Dans un courrier au ministre de l’Education, le député socialiste de Seine¬Saint¬Denis Daniel Goldberg joue les vierges effarouchées : « Je ne peux croire que cette seule fonction ait un lien quelconque avec la décision » de ne pas le prolonger.
La mésaventure de Yann Durozad devrait l’en convaincre. Arrivé à Mayotte en 2010, lui aussi s’est vu refuser le renouvellement de son contrat malgré l’avis favorable de son chef d’établissement. Son cas a provoqué plusieurs manifestations et fait l’objet d’une pétition. Il s’agit, selon les profs, d’une « discrimination syndicale ». Secrétaire général du Snes (Syndicat national des enseignants de second degré, majoritaire), secrétaire départemental adjoint de la FSU (Fédération syndicale unitaire), Durozad est, depuis un an et demi, le syndicaliste le plus remuant du territoire.
« Il a révolutionné le monde syndical dans l’enseignement, dit Rivomalala Rakotondravelo, secrétaire départemental du Snuipp (Syndicat national unitaire des instituteurs et professeurs des écoles, majoritaire dans le premier degré). Avant, premier et second degrés restaient séparés. Les enseignants du premier degré étant majoritairement des Mahorais, et ceux du second des expatriés, nous n’avons pas les mêmes revendications. Longtemps, il y a eu une incompréhension, pour ne pas dire de la condescendance. Avec Yann Durozad, tout a changé.

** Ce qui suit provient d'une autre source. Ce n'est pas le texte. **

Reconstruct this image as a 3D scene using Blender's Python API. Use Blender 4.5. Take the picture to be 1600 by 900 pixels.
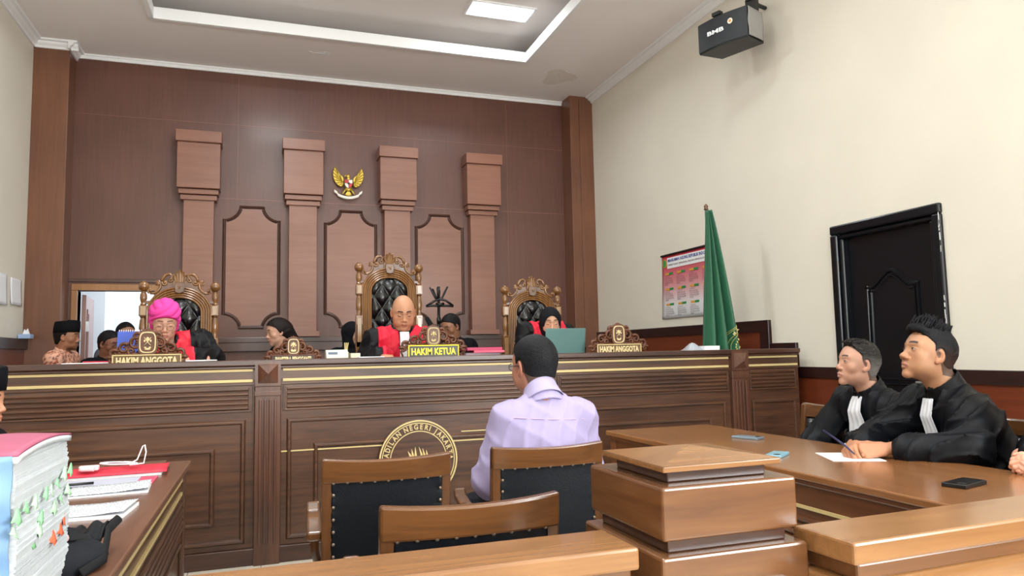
import bpy, math, random
import numpy as np
from mathutils import Matrix, Vector, Euler

for _o in list(bpy.data.objects):
    bpy.data.objects.remove(_o)
PI = math.pi
scene = bpy.context.scene
COL = scene.collection

# ------------------------------------------------------------------ camera
EYE = 1.24
YAW, PITCH, ROLL = math.radians(19.098), math.radians(5.031), math.radians(-1.178)
cf = Vector((math.sin(YAW)*math.cos(PITCH), math.cos(YAW)*math.cos(PITCH), math.sin(PITCH)))
cr0 = Vector((math.cos(YAW), -math.sin(YAW), 0))
cu0 = cr0.cross(cf)
cr = cr0*math.cos(ROLL) + cu0*math.sin(ROLL)
cu = -cr0*math.sin(ROLL) + cu0*math.cos(ROLL)
cam_d = bpy.data.cameras.new('camera')
cam = bpy.data.objects.new('camera', cam_d)
COL.objects.link(cam)
cam.matrix_world = Matrix(((cr.x, cu.x, -cf.x, 0), (cr.y, cu.y, -cf.y, 0), (cr.z, cu.z, -cf.z, EYE), (0, 0, 0, 1)))
cam_d.sensor_width = 36
cam_d.lens = 1125.16/1600*36
cam_d.clip_start = 0.05
scene.camera = cam

# ------------------------------------------------------------------ world, view, light
w = bpy.data.worlds.new('world')
scene.world = w
w.use_nodes = True
w.node_tree.nodes['Background'].inputs[0].default_value = (0.9, 0.95, 1, 1)
w.node_tree.nodes['Background'].inputs[1].default_value = 0.25
scene.view_settings.view_transform = 'Standard'
scene.view_settings.look = 'None'
scene.view_settings.exposure = 0.0
scene.view_settings.gamma = 1.0
scene.view_settings.use_curve_mapping = False

LIGHT_W = 35
FIXTURES = [(2.36, 7.02), (0.10, 5.6), (2.36, 4.3), (0.10, 2.8), (2.36, 1.2), (0.10, -0.2), (2.36, -1.9)]
UPZ = 4.87

def area(name, loc, sx, sy, watts, color, rot=(0, 0, 0)):
    d = bpy.data.lights.new(name, 'AREA')
    d.shape = 'RECTANGLE'; d.size = sx; d.size_y = sy
    d.energy = watts; d.color = color
    o = bpy.data.objects.new(name, d)
    o.location = loc; o.rotation_euler = rot
    COL.objects.link(o)
    return o

for fx, fy in FIXTURES:
    area('ceiling_lamp_light', (fx, fy, UPZ-0.035), 0.62, 0.26, LIGHT_W*(1.8 if fx < 1 else 0.5), (0.95, 1.0, 1.0))
# added fill lights, unseen behind the camera, to lift the ambient level
area('rear_fill_light', (0.6, -3.9, 2.2), 5.2, 2.8, 340, (0.95, 0.99, 1.0), (math.radians(125), 0, 0))
area('rear_fill_light', (3.9, -1.6, 2.3), 3.6, 1.8, 520, (0.95, 0.99, 1.0), (math.radians(100), 0, math.radians(62)))  # second added fill, aimed to brighten the left wall and ceiling
# the side room behind the open door has its own lamp
area('side_room_lamp', (-1.2, 10.0, 3.2), 0.9, 0.9, 75, (0.93, 0.97, 1.0))

# ------------------------------------------------------------------ materials
def lin(c):
    if isinstance(c, str):
        c = tuple(int(c[i:i+2], 16)/255 for i in (0, 2, 4))
    return tuple((x/12.92 if x <= 0.04045 else ((x+0.055)/1.055)**2.4) for x in c)

def new_mat(name):
    m = bpy.data.materials.new(name)
    m.use_nodes = True
    nt = m.node_tree
    return m, nt, nt.nodes['Principled BSDF']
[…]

Et ça pose un gros problème à l’administration. » « Je suis victime d’un règlement de comptes, accuse l’enseignant qui, comme Michel Rhin, a saisi le tribunal administratif. C’est tout un système qui permet ça. On ne justifie pas, on ne motive pas, donc si on déplaît, on se fait éjecter. On est dans un système colonial. »
Loi du silence. Rien de nouveau. A Mayotte, les fonctionnaires sont soumis à une loi (tacite) du silence plus contraignante qu’en métropole. « Depuis toujours, quand un fonctionnaire est jugé trop remuant, il dégage, explique un enseignant mahorais. D’habitude, l’administration ne visait que des "petits". Avec Rhin et Durozad, la ficelle est trop grosse. » Surtout que la destination Mayotte peine à séduire les enseignants. A la rentrée 2011, 168 postes n’étaient pas pourvus, dont 18 en histoire—géographie, la matière enseignée par Yann Durozad.